Ketua Forum Pengembangan Perkebunan Strategis Berkelanjutan (FP2SB), Achmad Mangga Barani mendorong pemerintah untuk bisa bisa meniru pola kemitraan tersebut dalam bentuk lain melalui revitalisasi perkebunan. Salah satunya adalah mengembangkan perkebunan (sawit) melalui kemitraan.

“Setiap lokasi pengembangan diarahkan untuk terwujudnya sistem pekebunan yang kompak, serta memenuhi skala ekonomi.

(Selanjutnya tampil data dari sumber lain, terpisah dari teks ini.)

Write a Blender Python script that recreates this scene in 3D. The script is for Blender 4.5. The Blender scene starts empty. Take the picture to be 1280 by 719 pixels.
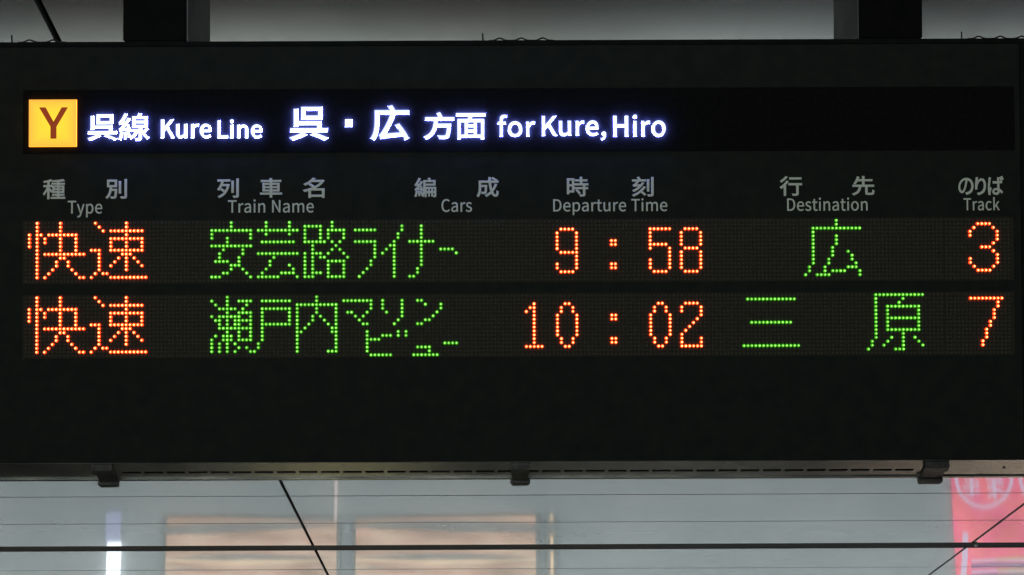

Paling tidak setiap KK luas lahannya 4 ha,” ujar Mangga Barani.

Mangga Barani juga menyarankan agar pemerintah memberi jaminan kepastian dan keberlanjutan usaha sawit, melalui pengelolaan kebun dalam satu manajemen. 

“Selain ada kredit dengan bunga rendah bagi petani, dengan tenggang waktunya sampai tanaman menghasilkan, juga diperlukan petugas pendamping,” papar Mangga Barani.

 

2 dari 2 halaman

Kemitraan Inti Plasma di Hulu dan Hilir

Dalam kesempatan webinar itu, Direktur Pengolahan dan Pemasaran Hasil Perkebunan (PPHP), Dedi Junaedi mengatakan, Kementerian Pertanian (Kementan) melalui Ditjen Perkebunan sampai saat ini tetap konsisten untuk memberdayakan petani sawit.

“Jadi, kami mendorong petani sawit melalui kemitraan, memberdayakan petani sawit, menguatkan kelembagaan petani dan mengarahkan budidaya sawit yang berkelanjutan,” kata Dedi Junaedi.

Menurut Dedi, untuk menjaga keberlanjutan agribisnis sawit, Ditjen Perkebunan hingga saat ini terus menyelesaikan kebun sawit rakyat yang masuk dalam kawasan dan adanya tumpang-tindih pengelolaan agribisnis sawit.

“Saya kira ini sangat penting ditindaklanjuti. Juga tentang kewajiban ISPO bagi petani sawit rakyat. Sehingga peran pemberdayaan petani sawit sangatlah penting dikedepankan,” pungkas Dedi. 

Pada kesempatan lain, Dirjen Perkebunan Kasdi Subagyono mengatakan bahwa pihaknya saat ini tengah merancang kemitraan inti plasma antara usaha kecil dan menengah atau besar. Bukan hanya di hulu saja tetapi masuk ke produk derivatif di hilir.

"Kalau dihulu sudah pasti. Kami akan membantu ASPEKPIR dalam konteks kemitraan ini untuk meningkatkan intensitas frekuensi komunikasi inti plasma, fasilitasi program dan regulasi sehingga kemitraan menjadi lebih baik," kata Kasdi.

Kasdi menjelaskan bahwa Ditjenbun sedang mempersiapkan bimbingan teknis inti plasma. Plasma berkerja sama dengan inti, untuk meningkatkan kapasitas agar mampu mengelola dari hulu sampai hilir.

"Kami sedang godog supaya hal ini bisa tercapai lewat peningkatan kapasitas SDM plasma," ujarnya.